Democratic U.S. Senate candidate Cynthia Dill held a news conference Friday to encourage supporters to stick with her and not vote for someone else out of fear.

Dill has been running third in the polls but said she is the only candidate standing up for progressive issues, such as immediately ending the Bush-era tax cuts for the wealthy and regulating financial institutions.

Some Democrats have publicly endorsed former Gov. Angus King, the independent front-runner. And some liberal and centrist voters fear that votes for Dill could help Republican Charlie Summers win the race.

That fear is a direct result of Maine’s 2010 race for governor, when Democrats split their votes between the party’s nominee, Libby Mitchell, and the independent candidate, Eliot Cutler. Republican Paul LePage won the election with 38 percent of the vote.

Dill has rejected calls for her to get out of the race to avoid being a spoiler, although earlier this month she hinted at the possibility of a last-minute deal with King to ensure that Summers doesn’t win.

“What I tell people is: Maybe there will be some last-minute deal. You know, I’m a deal maker.
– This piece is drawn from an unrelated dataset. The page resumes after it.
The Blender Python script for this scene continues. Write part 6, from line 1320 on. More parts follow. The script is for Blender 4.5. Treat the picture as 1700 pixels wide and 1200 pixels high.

I settled large cases on the eve of trial,” said Dill, who is a lawyer. “Maybe there will be something.”


She fueled speculation about a possible deal Friday when she held a “major press conference” to discuss the vote-splitting issue. But she held her ground, telling voters they should not be afraid of vote-splitting and giving no indication that she intends to drop out of the race.

While Dill and King agree on many issues, they also have many differences. Dill wants to end the Bush tax cuts immediately for people earning more than $250,000 a year, while King wants to wait until the economy is stronger. Regarding banking regulation, Dill supports the Dodd-Frank regulations on the financial industry, while King says he would have voted against them because of excess regulation on small banks.